Realism also suggests a shift in policy on North Korea is badly needed. For sure, the North is infuriating and potentially very dangerous. To its credit, the Bush administration has kept its cool in the face of the North's various provocations. But at the end of the day, the US must be prepared to deal directly with Kim Jong-il if it is to get what it, and South Korea, China and Japan, want - the ending of its nuclear ambitions.

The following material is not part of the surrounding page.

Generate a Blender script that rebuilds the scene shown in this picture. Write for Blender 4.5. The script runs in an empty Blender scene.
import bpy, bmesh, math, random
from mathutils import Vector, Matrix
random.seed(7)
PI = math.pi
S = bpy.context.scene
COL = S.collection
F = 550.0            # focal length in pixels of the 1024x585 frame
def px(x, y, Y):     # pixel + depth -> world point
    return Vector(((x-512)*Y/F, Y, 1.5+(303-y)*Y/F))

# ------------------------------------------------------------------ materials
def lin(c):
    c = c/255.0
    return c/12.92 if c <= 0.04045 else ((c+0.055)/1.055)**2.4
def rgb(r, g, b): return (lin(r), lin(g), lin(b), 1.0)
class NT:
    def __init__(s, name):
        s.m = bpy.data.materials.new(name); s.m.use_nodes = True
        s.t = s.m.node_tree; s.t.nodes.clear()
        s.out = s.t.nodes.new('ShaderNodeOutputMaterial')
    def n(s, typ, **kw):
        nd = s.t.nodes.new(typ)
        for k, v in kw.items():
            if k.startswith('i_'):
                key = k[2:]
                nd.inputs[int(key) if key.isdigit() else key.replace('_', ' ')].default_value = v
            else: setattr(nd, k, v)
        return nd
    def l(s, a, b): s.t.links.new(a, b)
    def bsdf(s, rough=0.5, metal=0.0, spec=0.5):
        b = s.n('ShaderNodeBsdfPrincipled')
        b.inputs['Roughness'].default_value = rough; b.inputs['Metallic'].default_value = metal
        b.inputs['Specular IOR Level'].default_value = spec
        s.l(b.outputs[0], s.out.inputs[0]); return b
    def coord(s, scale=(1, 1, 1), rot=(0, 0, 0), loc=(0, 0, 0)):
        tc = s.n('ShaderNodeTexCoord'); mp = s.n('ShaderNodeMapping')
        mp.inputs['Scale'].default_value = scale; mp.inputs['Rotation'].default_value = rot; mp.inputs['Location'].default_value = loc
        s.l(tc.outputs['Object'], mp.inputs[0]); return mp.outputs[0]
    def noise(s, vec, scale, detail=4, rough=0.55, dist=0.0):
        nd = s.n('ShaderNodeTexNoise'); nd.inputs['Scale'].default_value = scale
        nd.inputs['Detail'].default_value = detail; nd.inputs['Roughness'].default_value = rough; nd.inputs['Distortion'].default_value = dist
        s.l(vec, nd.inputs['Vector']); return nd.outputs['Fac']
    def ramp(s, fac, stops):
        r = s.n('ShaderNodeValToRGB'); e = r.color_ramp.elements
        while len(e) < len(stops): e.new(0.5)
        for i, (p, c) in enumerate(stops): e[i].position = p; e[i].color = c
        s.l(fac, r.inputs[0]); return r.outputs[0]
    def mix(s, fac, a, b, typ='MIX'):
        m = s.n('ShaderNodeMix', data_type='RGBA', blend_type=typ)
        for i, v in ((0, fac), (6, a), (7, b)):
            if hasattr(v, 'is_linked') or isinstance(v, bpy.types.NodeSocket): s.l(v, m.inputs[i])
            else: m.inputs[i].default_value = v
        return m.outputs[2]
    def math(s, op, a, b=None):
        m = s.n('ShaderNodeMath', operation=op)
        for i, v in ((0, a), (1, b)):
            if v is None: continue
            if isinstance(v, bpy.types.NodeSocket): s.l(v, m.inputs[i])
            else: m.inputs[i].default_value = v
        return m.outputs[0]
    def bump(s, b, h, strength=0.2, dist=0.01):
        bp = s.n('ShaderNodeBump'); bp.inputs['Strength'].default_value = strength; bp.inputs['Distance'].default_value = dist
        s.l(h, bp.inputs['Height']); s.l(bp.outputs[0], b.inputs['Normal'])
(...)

It must be prepared to sign a peace treaty and, in conjunction with China, provide some security guarantees for a paranoid North Korea. That is not weakness. It is common sense to base policy on a verifiable trading of what the North has - nuclear potential - for what it wants: respect, security and money. Going on about an "axis of evil" and what a nasty regime Mr Kim runs may sound fine at Mr Bush's prayer meetings, but grandstanding and moralising will not help resolve the problem.

Realism is not amoral. It does assume that one proceeds in response to facts, not to dogma or the supposed guidance of some God. Let us face the facts, whether of obesity, Mr Kim's nuclear potential or Europe's interests in peace.